Exercise aim.
List all lines of the data that include the string "this".

Rows.
— START —

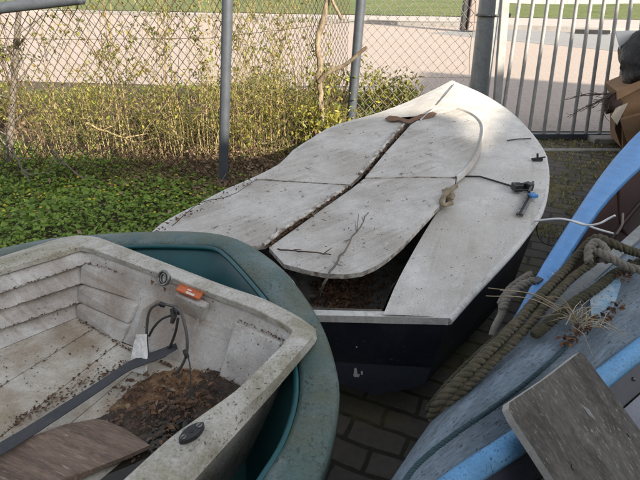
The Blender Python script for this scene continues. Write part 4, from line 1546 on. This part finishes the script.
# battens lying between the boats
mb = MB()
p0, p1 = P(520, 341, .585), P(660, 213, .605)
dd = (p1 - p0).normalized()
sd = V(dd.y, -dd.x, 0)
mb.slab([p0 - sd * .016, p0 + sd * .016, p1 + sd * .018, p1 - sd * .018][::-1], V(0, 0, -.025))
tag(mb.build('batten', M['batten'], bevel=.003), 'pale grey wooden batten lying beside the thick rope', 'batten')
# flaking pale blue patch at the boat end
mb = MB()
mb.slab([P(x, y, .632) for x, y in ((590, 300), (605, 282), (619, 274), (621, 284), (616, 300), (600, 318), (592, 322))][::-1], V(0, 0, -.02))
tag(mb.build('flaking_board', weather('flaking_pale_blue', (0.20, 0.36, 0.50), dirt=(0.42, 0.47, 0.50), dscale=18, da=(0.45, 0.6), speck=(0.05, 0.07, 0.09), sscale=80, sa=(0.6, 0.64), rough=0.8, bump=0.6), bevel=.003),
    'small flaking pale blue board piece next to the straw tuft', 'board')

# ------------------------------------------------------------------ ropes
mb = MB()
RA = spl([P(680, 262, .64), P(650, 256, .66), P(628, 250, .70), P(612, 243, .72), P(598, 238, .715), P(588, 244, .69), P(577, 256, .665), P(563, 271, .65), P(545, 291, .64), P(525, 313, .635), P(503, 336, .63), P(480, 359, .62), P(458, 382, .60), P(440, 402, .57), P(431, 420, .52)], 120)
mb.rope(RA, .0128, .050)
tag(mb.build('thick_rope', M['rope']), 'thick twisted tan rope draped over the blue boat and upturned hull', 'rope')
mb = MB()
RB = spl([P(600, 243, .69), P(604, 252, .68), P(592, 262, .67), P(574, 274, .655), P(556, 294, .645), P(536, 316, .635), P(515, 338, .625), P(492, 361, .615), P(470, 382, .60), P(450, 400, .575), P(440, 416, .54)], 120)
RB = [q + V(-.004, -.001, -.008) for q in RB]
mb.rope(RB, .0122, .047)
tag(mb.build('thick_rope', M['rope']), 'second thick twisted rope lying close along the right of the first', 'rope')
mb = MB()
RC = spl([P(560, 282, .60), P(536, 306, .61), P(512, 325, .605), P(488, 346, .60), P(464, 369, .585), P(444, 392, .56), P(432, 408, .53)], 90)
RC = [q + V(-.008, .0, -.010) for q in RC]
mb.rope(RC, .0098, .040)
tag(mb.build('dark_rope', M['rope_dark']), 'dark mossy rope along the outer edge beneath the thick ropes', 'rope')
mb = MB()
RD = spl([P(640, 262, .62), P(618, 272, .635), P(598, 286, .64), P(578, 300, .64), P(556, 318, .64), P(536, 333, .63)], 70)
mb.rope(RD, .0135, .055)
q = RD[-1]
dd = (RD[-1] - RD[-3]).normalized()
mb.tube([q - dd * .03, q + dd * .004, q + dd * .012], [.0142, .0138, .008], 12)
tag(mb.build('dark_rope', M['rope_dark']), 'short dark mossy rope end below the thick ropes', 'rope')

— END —
— START —

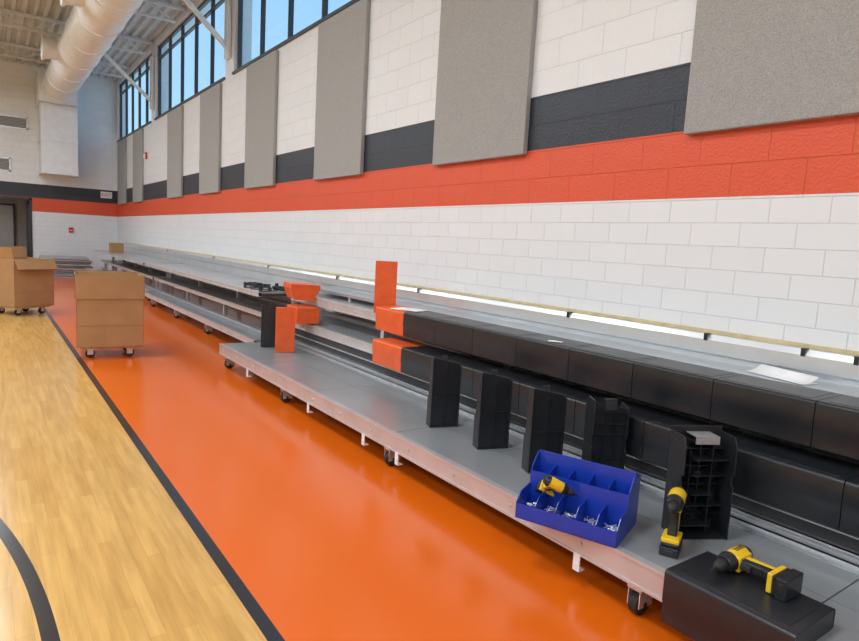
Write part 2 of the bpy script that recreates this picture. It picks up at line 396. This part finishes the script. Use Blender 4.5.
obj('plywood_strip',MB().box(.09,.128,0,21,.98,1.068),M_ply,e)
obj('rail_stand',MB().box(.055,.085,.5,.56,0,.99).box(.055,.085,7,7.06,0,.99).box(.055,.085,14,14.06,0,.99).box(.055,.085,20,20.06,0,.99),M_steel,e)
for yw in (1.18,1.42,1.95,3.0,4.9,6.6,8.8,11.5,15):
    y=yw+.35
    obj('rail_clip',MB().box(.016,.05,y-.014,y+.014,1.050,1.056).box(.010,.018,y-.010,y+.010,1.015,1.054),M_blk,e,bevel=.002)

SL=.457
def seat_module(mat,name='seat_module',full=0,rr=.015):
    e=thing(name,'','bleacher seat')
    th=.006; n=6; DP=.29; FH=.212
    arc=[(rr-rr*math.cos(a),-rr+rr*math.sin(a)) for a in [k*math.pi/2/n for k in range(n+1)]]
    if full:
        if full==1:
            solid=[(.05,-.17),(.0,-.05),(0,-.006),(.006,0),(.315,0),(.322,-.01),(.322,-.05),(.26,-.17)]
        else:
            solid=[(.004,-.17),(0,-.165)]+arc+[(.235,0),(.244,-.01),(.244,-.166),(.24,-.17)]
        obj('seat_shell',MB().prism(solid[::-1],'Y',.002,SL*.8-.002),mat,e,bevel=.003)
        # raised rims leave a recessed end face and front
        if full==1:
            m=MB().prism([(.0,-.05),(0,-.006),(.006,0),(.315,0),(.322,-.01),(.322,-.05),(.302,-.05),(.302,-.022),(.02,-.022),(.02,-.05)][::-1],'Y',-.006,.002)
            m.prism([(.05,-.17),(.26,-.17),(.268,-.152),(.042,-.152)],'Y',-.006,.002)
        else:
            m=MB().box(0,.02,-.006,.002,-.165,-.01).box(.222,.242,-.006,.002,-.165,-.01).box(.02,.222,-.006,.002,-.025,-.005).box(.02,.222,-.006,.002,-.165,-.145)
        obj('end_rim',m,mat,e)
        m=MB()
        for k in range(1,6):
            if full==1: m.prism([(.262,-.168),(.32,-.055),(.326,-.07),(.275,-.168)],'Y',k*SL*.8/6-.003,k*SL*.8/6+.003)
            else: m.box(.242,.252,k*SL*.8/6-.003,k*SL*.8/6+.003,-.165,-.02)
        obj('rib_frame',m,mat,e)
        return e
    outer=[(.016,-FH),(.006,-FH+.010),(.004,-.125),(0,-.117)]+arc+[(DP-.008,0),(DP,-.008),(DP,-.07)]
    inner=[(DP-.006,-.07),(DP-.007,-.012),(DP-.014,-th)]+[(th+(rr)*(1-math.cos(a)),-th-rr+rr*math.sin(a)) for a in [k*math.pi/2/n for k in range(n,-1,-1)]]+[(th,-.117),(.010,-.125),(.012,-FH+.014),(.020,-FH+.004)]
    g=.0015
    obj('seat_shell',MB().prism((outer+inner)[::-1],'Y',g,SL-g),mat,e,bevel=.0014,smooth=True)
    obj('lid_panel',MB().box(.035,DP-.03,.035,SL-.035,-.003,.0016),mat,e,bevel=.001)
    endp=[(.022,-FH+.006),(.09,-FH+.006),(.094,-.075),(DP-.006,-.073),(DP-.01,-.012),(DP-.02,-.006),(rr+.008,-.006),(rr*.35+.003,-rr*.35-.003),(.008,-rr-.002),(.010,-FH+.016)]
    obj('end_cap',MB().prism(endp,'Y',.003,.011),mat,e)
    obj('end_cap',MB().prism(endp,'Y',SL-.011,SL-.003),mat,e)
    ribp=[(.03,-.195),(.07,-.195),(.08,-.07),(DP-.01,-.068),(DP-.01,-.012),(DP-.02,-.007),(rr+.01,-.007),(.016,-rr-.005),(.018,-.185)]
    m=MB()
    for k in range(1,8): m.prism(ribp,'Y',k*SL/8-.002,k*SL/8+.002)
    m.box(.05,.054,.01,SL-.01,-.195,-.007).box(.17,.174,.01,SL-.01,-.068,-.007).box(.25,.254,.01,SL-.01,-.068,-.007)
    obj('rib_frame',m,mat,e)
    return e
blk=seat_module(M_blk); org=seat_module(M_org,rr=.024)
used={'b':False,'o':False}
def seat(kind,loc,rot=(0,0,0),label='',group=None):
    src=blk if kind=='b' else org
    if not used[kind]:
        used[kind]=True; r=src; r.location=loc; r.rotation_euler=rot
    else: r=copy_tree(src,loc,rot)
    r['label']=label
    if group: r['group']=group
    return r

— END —

Answer to the problem.
The Blender Python script for this scene continues. Write part 4, from line 1546 on. This part finishes the script.
Write part 2 of the bpy script that recreates this picture. It picks up at line 396. This part finishes the script. Use Blender 4.5.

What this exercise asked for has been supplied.